(ITEMS)

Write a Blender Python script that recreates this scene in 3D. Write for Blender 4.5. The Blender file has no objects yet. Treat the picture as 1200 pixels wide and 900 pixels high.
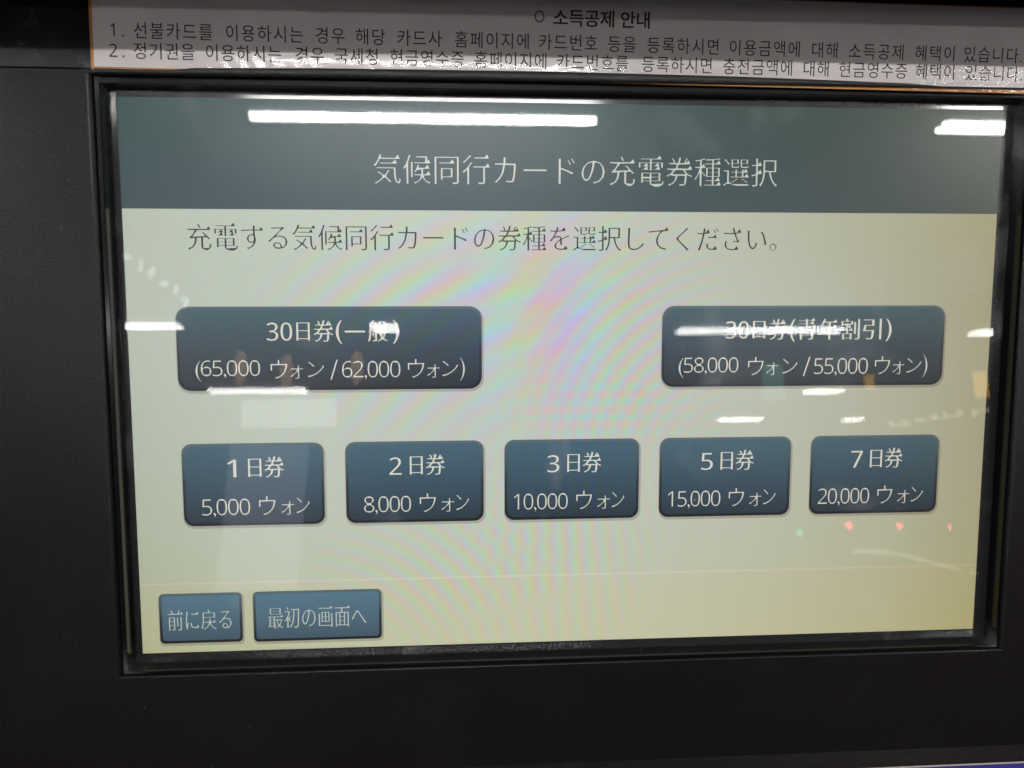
import bpy, bmesh, math, random
import numpy as np
from mathutils import Matrix, Vector

random.seed(7)
SC = bpy.context.scene
COL = SC.collection
MM = 0.001

# ------------------------------------------------------------------ camera
TILT = Matrix.Translation((0, 0, 1.15)) @ Matrix.Rotation(math.radians(-18), 4, 'X')
cam_d = bpy.data.cameras.new('camera')
cam = bpy.data.objects.new('camera', cam_d)
COL.objects.link(cam)
cam.matrix_world = Matrix((
    (0.9973111758, 0.0081530495, -0.0728281978, -0.0535524552),
    (-0.0697900426, 0.4088289882, -0.9099385740, -0.3368416923),
    (0.0223555042, 0.9125745921, 0.4082987206, 1.3000222137),
    (0, 0, 0, 1)))
cam_d.sensor_fit = 'HORIZONTAL'
cam_d.sensor_width = 36.0
cam_d.lens = 36.0 * 1021.146 / 1200.0
cam_d.clip_start = 0.01
cam_d.clip_end = 200
cam_d.dof.use_dof = True
cam_d.dof.focus_distance = 0.372
cam_d.dof.aperture_fstop = 16
SC.camera = cam

# ------------------------------------------------------------------ world (dim indoor surroundings)
world = bpy.data.worlds.new('World')
SC.world = world
world.use_nodes = True
wn = world.node_tree.nodes
wl = world.node_tree.links
bg = wn['Background']
tc = wn.new('ShaderNodeTexCoord')
sx = wn.new('ShaderNodeSeparateXYZ')
wl.new(tc.outputs['Generated'], sx.inputs[0])
wr = wn.new('ShaderNodeValToRGB')
wl.new(sx.outputs['Z'], wr.inputs[0])
cr = wr.color_ramp
cr.elements[0].position = 0.0
cr.elements[0].color = (0.05, 0.047, 0.045, 1)
cr.elements[1].position = 1.0
cr.elements[1].color = (1.2, 1.17, 1.2, 1)
for p, v in ((0.05, 0.07), (0.2, 0.22), (0.34, 0.40), (0.43, 0.6), (0.55, 0.9), (0.75, 1.3)):
    e = cr.elements.new(p)
    e.color = (v, v * 0.99, v * 0.99, 1)
wl.new(wr.outputs[0], bg.inputs['Color'])
bg.inputs['Strength'].default_value = 0.7

SC.view_settings.view_transform = 'Standard'
SC.view_settings.look = 'None'
SC.view_settings.exposure = 0
SC.view_settings.gamma = 1


# ------------------------------------------------------------------ helpers
def lin(c):
    out = []
    for v in c[:3]:
        v = v / 255.0
        out.append(v / 12.92 if v <= 0.04045 else ((v + 0.055) / 1.055) ** 2.4)
    return tuple(out) + (1,)


def new_mat(name):
    m = bpy.data.materials.new(name)
    m.use_nodes = True
    m.node_tree.nodes.clear()
    return m, m.node_tree.nodes, m.node_tree.links


def math_node(N, L, op, a, b=None, c=None, clamp=False):
    n = N.new('ShaderNodeMath')
    n.operation = op
    n.use_clamp = clamp
    for i, v in enumerate((a, b, c)):
        if v is None:
            continue
        if isinstance(v, (int, float)):
            n.inputs[i].default_value = v
        else:
            L.new(v, n.inputs[i])
    return n.outputs[0]


def obj(name, bm, mats, parent=None, smooth=False, matrix=None):
    me = bpy.data.meshes.new(name)
    bm.to_mesh(me)
    bm.free()
    if not isinstance(mats, (list, tuple)):
        mats = [mats]
    for m in mats:
        me.materials.append(m)
    if smooth:
        for p in me.polygons:
            p.use_smooth = True
    o = bpy.data.objects.new(name, me)
    COL.objects.link(o)
    if parent is not None:
        o.parent = parent
    if matrix is not None:
        o.matrix_local = matrix
    return o


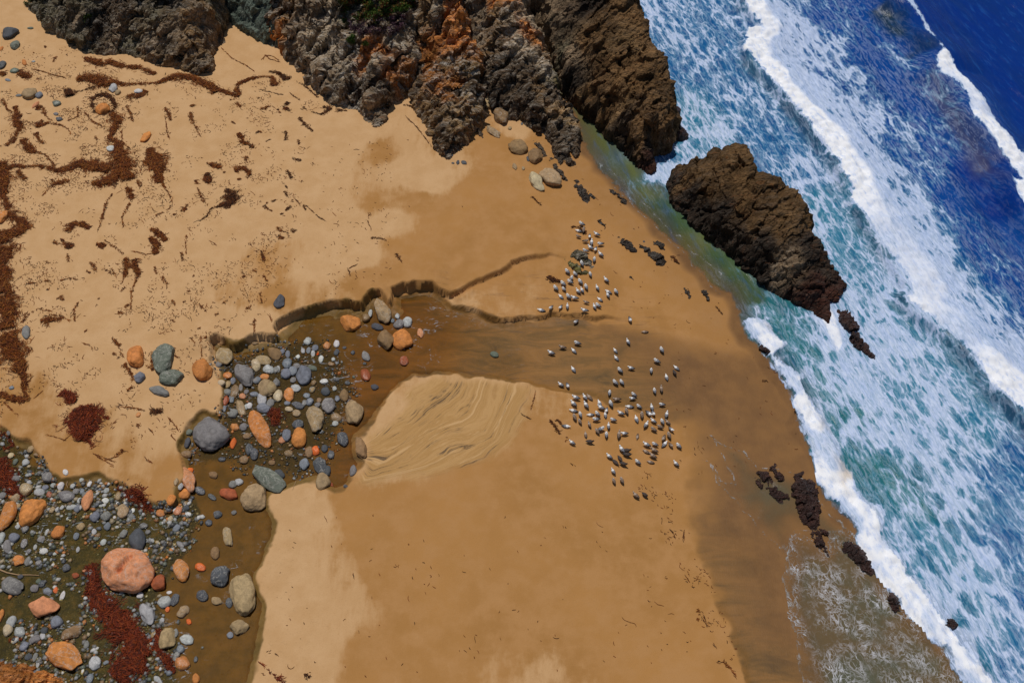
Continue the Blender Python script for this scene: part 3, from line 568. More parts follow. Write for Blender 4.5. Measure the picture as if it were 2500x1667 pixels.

(EXERCISE DETAILS)
Reproduce every entry word for word, but omit the pictures.

(THE RESULT)
Write a Blender Python script that recreates this scene in 3D. Write for Blender 4.5. The Blender file has no objects yet. Treat the picture as 1200 pixels wide and 900 pixels high.
import bpy, bmesh, math, random
import numpy as np
from mathutils import Matrix, Vector

random.seed(7)
SC = bpy.context.scene
COL = SC.collection
MM = 0.001

# ------------------------------------------------------------------ camera
TILT = Matrix.Translation((0, 0, 1.15)) @ Matrix.Rotation(math.radians(-18), 4, 'X')
cam_d = bpy.data.cameras.new('camera')
cam = bpy.data.objects.new('camera', cam_d)
COL.objects.link(cam)
cam.matrix_world = Matrix((
    (0.9973111758, 0.0081530495, -0.0728281978, -0.0535524552),
    (-0.0697900426, 0.4088289882, -0.9099385740, -0.3368416923),
    (0.0223555042, 0.9125745921, 0.4082987206, 1.3000222137),
    (0, 0, 0, 1)))
cam_d.sensor_fit = 'HORIZONTAL'
cam_d.sensor_width = 36.0
cam_d.lens = 36.0 * 1021.146 / 1200.0
cam_d.clip_start = 0.01
cam_d.clip_end = 200
cam_d.dof.use_dof = True
cam_d.dof.focus_distance = 0.372
cam_d.dof.aperture_fstop = 16
SC.camera = cam

# ------------------------------------------------------------------ world (dim indoor surroundings)
world = bpy.data.worlds.new('World')
SC.world = world
world.use_nodes = True
wn = world.node_tree.nodes
wl = world.node_tree.links
bg = wn['Background']
tc = wn.new('ShaderNodeTexCoord')
sx = wn.new('ShaderNodeSeparateXYZ')
wl.new(tc.outputs['Generated'], sx.inputs[0])
wr = wn.new('ShaderNodeValToRGB')
wl.new(sx.outputs['Z'], wr.inputs[0])
cr = wr.color_ramp
cr.elements[0].position = 0.0
cr.elements[0].color = (0.05, 0.047, 0.045, 1)
cr.elements[1].position = 1.0
cr.elements[1].color = (1.2, 1.17, 1.2, 1)
for p, v in ((0.05, 0.07), (0.2, 0.22), (0.34, 0.40), (0.43, 0.6), (0.55, 0.9), (0.75, 1.3)):
    e = cr.elements.new(p)
    e.color = (v, v * 0.99, v * 0.99, 1)
wl.new(wr.outputs[0], bg.inputs['Color'])
bg.inputs['Strength'].default_value = 0.7

SC.view_settings.view_transform = 'Standard'
SC.view_settings.look = 'None'
SC.view_settings.exposure = 0
SC.view_settings.gamma = 1


# ------------------------------------------------------------------ helpers
def lin(c):
    out = []
    for v in c[:3]:
        v = v / 255.0
        out.append(v / 12.92 if v <= 0.04045 else ((v + 0.055) / 1.055) ** 2.4)
    return tuple(out) + (1,)


def new_mat(name):
    m = bpy.data.materials.new(name)
    m.use_nodes = True
    m.node_tree.nodes.clear()
    return m, m.node_tree.nodes, m.node_tree.links


def math_node(N, L, op, a, b=None, c=None, clamp=False):
    n = N.new('ShaderNodeMath')
    n.operation = op
    n.use_clamp = clamp
    for i, v in enumerate((a, b, c)):
        if v is None:
            continue
        if isinstance(v, (int, float)):
            n.inputs[i].default_value = v
        else:
            L.new(v, n.inputs[i])
    return n.outputs[0]


def obj(name, bm, mats, parent=None, smooth=False, matrix=None):
    me = bpy.data.meshes.new(name)
    bm.to_mesh(me)
    bm.free()
    if not isinstance(mats, (list, tuple)):
        mats = [mats]
    for m in mats:
        me.materials.append(m)
    if smooth:
        for p in me.polygons:
            p.use_smooth = True
    o = bpy.data.objects.new(name, me)
    COL.objects.link(o)
    if parent is not None:
        o.parent = parent
    if matrix is not None:
        o.matrix_local = matrix
    return o


Continue the Blender Python script for this scene: part 3, from line 568. More parts follow. Write for Blender 4.5. Measure the picture as if it were 2500x1667 pixels.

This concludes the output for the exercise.